As a teacher of mathematics, I think that I hear echoes of my students in my own children. They talk about math in the same terms that my daughters are talking about their philosophy courses. “What do these words mean? What are they saying? How does this relate to my actual life?” These philosophers have strung together selectively defined terms to create an argument that “doesn’t make any sense.” Well, I say, you are reading a translation of the text and a translator’s interpretation. We must assume that the translator is steeped in the language of philosophy and understands the argument being made. As teachers of mathematics, we use a language that is steeped in tradition, and we are interpreters for our students. We create lessons that use mathematical language and terms to define concepts. In fact, this language is saturated with mathematical meaning. Our students are not saturated but overwhelmed. They do not have this deep understanding of the meaning of these words and the concepts which lie behind them. Instead, the words which we are using only hold meaning in a limited context due to their limited mathematical exposure.

At 4:00 am, I am realizing that I have been thinking and talking math for over 30 years! In fact, I have been teaching certain courses longer than my current students have been alive! These students have only been talking math for 10 years in comparison. Mathematical terms that we use are connected to concepts that are centuries old and theoretically complex. So, it is no wonder that these delicate and fragile minds thrust into the math world struggle to reframe and integrate historically dense language into their limited world. Talk about a lack of equality! How much equality is there between a mathematics teacher and their students? I find myself thinking of this inequity every time I complain to a colleague that I cannot understand how the students cannot “get it” after I have explained “it” so many ways, so clearly. How is it possible that they cannot grasp this simple concept!  Afterall, it can only be said in so many ways (and I have said them all).

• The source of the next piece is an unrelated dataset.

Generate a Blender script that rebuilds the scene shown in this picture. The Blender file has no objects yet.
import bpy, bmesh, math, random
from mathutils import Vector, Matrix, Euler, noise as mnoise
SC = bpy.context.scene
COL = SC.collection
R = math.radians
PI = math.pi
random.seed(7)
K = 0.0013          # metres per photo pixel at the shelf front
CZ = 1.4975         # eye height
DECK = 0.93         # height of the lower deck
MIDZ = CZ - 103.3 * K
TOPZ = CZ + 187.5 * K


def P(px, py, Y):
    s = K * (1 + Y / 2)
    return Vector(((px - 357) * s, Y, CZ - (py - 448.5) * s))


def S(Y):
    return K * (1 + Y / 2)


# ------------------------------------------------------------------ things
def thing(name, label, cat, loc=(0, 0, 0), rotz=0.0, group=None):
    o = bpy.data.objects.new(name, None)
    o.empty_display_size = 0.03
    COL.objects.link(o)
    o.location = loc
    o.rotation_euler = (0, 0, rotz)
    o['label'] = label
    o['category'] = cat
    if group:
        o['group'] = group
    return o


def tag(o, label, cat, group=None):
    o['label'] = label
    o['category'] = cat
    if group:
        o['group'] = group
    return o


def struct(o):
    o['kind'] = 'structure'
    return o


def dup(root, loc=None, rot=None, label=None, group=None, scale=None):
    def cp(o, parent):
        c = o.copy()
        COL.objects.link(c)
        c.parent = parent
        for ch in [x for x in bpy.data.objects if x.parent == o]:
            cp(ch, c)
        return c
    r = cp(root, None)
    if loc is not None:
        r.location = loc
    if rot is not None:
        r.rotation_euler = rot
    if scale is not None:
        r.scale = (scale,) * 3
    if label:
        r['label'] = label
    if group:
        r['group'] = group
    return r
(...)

Wait! Notice that the focus in this rant is me and not the students. It is all about me and not about the student. Equality requires us teachers to refocus and reframe from the perspective of our students who more than likely are coming into our math discussion with words and language tainted from mathematically traumatic experiences in lower grades or just a lack of mathematical exposure. When I ask, all too frequently many of my students can easily point to an unhappy mathematical experience that has soured them on math. So, the moral of the story, at 4:00 am in Holyoke, MA, is to hear our student’s voices. Encourage conversation and listen to what is being said. We cannot focus upon our dialogue and apparent clarity of speech. We must take what is said and weave our math into the conversation. Equality requires us to value the other, empathize not tolerate. Remember 30 years versus 10 years is not equitable.